### DO THIS:
Without the images, print all the entries below exactly as given.

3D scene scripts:
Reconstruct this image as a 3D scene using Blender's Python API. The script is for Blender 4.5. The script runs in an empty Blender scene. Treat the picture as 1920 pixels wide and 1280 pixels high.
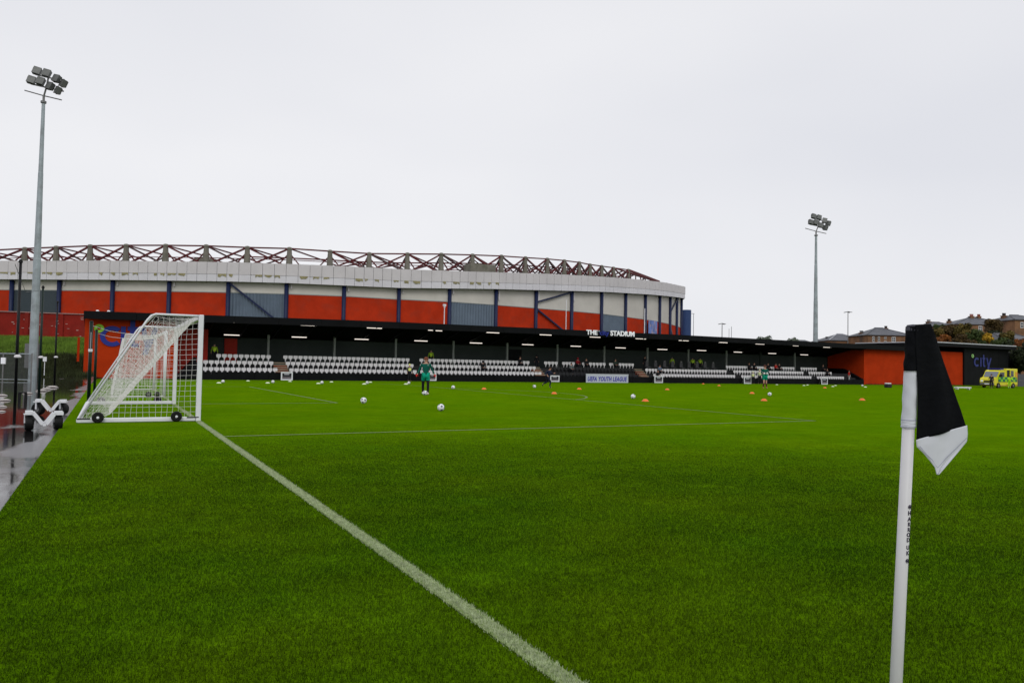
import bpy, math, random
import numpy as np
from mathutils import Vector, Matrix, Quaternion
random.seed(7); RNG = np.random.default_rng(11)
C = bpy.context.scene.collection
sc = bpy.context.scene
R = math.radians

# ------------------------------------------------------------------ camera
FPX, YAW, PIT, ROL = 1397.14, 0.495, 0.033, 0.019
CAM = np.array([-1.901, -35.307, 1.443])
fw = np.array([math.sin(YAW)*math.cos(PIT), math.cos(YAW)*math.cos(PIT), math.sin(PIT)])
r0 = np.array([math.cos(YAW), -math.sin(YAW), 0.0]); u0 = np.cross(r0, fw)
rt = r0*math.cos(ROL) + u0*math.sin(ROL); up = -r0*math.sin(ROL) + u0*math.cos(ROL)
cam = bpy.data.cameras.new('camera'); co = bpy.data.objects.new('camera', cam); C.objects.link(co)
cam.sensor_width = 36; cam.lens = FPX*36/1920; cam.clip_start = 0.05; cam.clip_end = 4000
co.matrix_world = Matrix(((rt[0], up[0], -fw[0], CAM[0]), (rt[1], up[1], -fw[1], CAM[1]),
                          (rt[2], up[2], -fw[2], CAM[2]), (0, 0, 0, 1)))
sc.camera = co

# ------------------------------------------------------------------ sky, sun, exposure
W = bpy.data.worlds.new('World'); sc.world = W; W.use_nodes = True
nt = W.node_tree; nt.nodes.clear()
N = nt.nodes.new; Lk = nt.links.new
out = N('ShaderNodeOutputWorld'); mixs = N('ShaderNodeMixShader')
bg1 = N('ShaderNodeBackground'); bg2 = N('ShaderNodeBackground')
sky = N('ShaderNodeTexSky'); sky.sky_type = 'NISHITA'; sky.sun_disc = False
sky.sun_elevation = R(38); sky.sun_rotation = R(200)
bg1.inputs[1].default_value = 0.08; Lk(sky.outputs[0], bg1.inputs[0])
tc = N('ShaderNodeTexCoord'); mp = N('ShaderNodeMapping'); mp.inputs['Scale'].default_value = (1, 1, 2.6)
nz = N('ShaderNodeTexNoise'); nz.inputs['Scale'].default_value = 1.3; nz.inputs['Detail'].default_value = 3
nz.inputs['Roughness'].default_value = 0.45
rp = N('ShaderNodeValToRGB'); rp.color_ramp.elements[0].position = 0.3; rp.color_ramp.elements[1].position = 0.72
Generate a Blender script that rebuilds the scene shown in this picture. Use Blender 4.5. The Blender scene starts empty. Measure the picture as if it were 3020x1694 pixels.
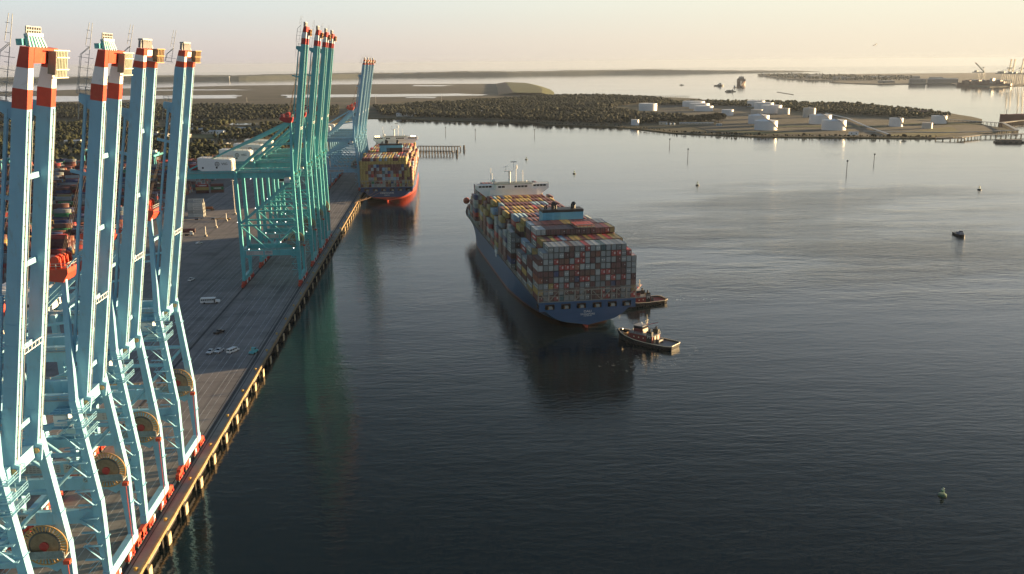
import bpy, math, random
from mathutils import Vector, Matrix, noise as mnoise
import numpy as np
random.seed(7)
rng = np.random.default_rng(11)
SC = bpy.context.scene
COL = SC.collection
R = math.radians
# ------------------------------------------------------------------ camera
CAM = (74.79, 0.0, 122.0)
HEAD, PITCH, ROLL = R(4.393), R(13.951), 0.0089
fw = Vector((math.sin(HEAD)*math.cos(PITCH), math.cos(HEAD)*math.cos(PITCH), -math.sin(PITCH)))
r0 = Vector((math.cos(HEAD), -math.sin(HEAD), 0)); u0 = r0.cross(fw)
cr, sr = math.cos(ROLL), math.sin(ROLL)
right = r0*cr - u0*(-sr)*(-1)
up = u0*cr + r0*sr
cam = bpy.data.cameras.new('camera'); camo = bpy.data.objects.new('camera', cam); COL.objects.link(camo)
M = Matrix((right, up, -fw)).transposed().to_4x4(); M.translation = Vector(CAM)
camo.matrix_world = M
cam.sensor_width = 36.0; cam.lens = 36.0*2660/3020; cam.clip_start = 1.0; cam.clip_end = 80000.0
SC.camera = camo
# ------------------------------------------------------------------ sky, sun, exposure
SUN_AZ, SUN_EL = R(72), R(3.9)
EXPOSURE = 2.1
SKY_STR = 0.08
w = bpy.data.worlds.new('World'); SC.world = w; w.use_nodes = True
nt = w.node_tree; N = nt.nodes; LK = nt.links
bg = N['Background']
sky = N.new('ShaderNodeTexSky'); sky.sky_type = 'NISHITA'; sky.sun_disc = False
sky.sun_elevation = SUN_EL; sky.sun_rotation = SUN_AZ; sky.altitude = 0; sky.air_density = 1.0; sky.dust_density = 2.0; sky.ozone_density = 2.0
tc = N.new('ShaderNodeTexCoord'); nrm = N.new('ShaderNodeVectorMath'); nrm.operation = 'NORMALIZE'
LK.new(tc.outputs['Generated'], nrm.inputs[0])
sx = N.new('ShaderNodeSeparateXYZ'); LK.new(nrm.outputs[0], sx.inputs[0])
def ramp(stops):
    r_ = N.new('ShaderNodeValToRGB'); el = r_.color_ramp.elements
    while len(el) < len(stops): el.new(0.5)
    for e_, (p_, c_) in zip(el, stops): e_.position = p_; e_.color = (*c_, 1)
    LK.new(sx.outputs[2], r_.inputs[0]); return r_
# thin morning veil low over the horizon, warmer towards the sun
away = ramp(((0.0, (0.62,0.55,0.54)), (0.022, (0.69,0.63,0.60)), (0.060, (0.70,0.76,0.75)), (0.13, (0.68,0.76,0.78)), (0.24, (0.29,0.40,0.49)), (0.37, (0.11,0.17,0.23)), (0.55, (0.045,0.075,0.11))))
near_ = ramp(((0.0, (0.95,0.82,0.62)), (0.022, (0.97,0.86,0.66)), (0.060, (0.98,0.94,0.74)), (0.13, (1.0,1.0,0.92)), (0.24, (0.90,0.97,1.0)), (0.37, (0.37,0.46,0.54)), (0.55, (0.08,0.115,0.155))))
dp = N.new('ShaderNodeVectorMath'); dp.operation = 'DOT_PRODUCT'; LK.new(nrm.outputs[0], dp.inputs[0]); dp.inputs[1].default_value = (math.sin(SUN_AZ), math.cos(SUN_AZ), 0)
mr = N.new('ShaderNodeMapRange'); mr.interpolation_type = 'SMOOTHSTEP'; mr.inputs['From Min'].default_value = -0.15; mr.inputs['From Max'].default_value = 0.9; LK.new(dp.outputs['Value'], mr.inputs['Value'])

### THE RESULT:
Reconstruct this image as a 3D scene using Blender's Python API. The script is for Blender 4.5. The script runs in an empty Blender scene. Treat the picture as 1920 pixels wide and 1280 pixels high.
import bpy, math, random
import numpy as np
from mathutils import Vector, Matrix, Quaternion
random.seed(7); RNG = np.random.default_rng(11)
C = bpy.context.scene.collection
sc = bpy.context.scene
R = math.radians

# ------------------------------------------------------------------ camera
FPX, YAW, PIT, ROL = 1397.14, 0.495, 0.033, 0.019
CAM = np.array([-1.901, -35.307, 1.443])
fw = np.array([math.sin(YAW)*math.cos(PIT), math.cos(YAW)*math.cos(PIT), math.sin(PIT)])
r0 = np.array([math.cos(YAW), -math.sin(YAW), 0.0]); u0 = np.cross(r0, fw)
rt = r0*math.cos(ROL) + u0*math.sin(ROL); up = -r0*math.sin(ROL) + u0*math.cos(ROL)
cam = bpy.data.cameras.new('camera'); co = bpy.data.objects.new('camera', cam); C.objects.link(co)
cam.sensor_width = 36; cam.lens = FPX*36/1920; cam.clip_start = 0.05; cam.clip_end = 4000
co.matrix_world = Matrix(((rt[0], up[0], -fw[0], CAM[0]), (rt[1], up[1], -fw[1], CAM[1]),
                          (rt[2], up[2], -fw[2], CAM[2]), (0, 0, 0, 1)))
sc.camera = co

# ------------------------------------------------------------------ sky, sun, exposure
W = bpy.data.worlds.new('World'); sc.world = W; W.use_nodes = True
nt = W.node_tree; nt.nodes.clear()
N = nt.nodes.new; Lk = nt.links.new
out = N('ShaderNodeOutputWorld'); mixs = N('ShaderNodeMixShader')
bg1 = N('ShaderNodeBackground'); bg2 = N('ShaderNodeBackground')
sky = N('ShaderNodeTexSky'); sky.sky_type = 'NISHITA'; sky.sun_disc = False
sky.sun_elevation = R(38); sky.sun_rotation = R(200)
bg1.inputs[1].default_value = 0.08; Lk(sky.outputs[0], bg1.inputs[0])
tc = N('ShaderNodeTexCoord'); mp = N('ShaderNodeMapping'); mp.inputs['Scale'].default_value = (1, 1, 2.6)
nz = N('ShaderNodeTexNoise'); nz.inputs['Scale'].default_value = 1.3; nz.inputs['Detail'].default_value = 3
nz.inputs['Roughness'].default_value = 0.45
rp = N('ShaderNodeValToRGB'); rp.color_ramp.elements[0].position = 0.3; rp.color_ramp.elements[1].position = 0.72
Generate a Blender script that rebuilds the scene shown in this picture. Use Blender 4.5. The Blender scene starts empty. Measure the picture as if it were 3020x1694 pixels.
import bpy, math, random
from mathutils import Vector, Matrix, noise as mnoise
import numpy as np
random.seed(7)
rng = np.random.default_rng(11)
SC = bpy.context.scene
COL = SC.collection
R = math.radians
# ------------------------------------------------------------------ camera
CAM = (74.79, 0.0, 122.0)
HEAD, PITCH, ROLL = R(4.393), R(13.951), 0.0089
fw = Vector((math.sin(HEAD)*math.cos(PITCH), math.cos(HEAD)*math.cos(PITCH), -math.sin(PITCH)))
r0 = Vector((math.cos(HEAD), -math.sin(HEAD), 0)); u0 = r0.cross(fw)
cr, sr = math.cos(ROLL), math.sin(ROLL)
right = r0*cr - u0*(-sr)*(-1)
up = u0*cr + r0*sr
cam = bpy.data.cameras.new('camera'); camo = bpy.data.objects.new('camera', cam); COL.objects.link(camo)
M = Matrix((right, up, -fw)).transposed().to_4x4(); M.translation = Vector(CAM)
camo.matrix_world = M
cam.sensor_width = 36.0; cam.lens = 36.0*2660/3020; cam.clip_start = 1.0; cam.clip_end = 80000.0
SC.camera = camo
# ------------------------------------------------------------------ sky, sun, exposure
SUN_AZ, SUN_EL = R(72), R(3.9)
EXPOSURE = 2.1
SKY_STR = 0.08
w = bpy.data.worlds.new('World'); SC.world = w; w.use_nodes = True
nt = w.node_tree; N = nt.nodes; LK = nt.links
bg = N['Background']
sky = N.new('ShaderNodeTexSky'); sky.sky_type = 'NISHITA'; sky.sun_disc = False
sky.sun_elevation = SUN_EL; sky.sun_rotation = SUN_AZ; sky.altitude = 0; sky.air_density = 1.0; sky.dust_density = 2.0; sky.ozone_density = 2.0
tc = N.new('ShaderNodeTexCoord'); nrm = N.new('ShaderNodeVectorMath'); nrm.operation = 'NORMALIZE'
LK.new(tc.outputs['Generated'], nrm.inputs[0])
sx = N.new('ShaderNodeSeparateXYZ'); LK.new(nrm.outputs[0], sx.inputs[0])
def ramp(stops):
    r_ = N.new('ShaderNodeValToRGB'); el = r_.color_ramp.elements
    while len(el) < len(stops): el.new(0.5)
    for e_, (p_, c_) in zip(el, stops): e_.position = p_; e_.color = (*c_, 1)
    LK.new(sx.outputs[2], r_.inputs[0]); return r_
# thin morning veil low over the horizon, warmer towards the sun
away = ramp(((0.0, (0.62,0.55,0.54)), (0.022, (0.69,0.63,0.60)), (0.060, (0.70,0.76,0.75)), (0.13, (0.68,0.76,0.78)), (0.24, (0.29,0.40,0.49)), (0.37, (0.11,0.17,0.23)), (0.55, (0.045,0.075,0.11))))
near_ = ramp(((0.0, (0.95,0.82,0.62)), (0.022, (0.97,0.86,0.66)), (0.060, (0.98,0.94,0.74)), (0.13, (1.0,1.0,0.92)), (0.24, (0.90,0.97,1.0)), (0.37, (0.37,0.46,0.54)), (0.55, (0.08,0.115,0.155))))
dp = N.new('ShaderNodeVectorMath'); dp.operation = 'DOT_PRODUCT'; LK.new(nrm.outputs[0], dp.inputs[0]); dp.inputs[1].default_value = (math.sin(SUN_AZ), math.cos(SUN_AZ), 0)
mr = N.new('ShaderNodeMapRange'); mr.interpolation_type = 'SMOOTHSTEP'; mr.inputs['From Min'].default_value = -0.15; mr.inputs['From Max'].default_value = 0.9; LK.new(dp.outputs['Value'], mr.inputs['Value'])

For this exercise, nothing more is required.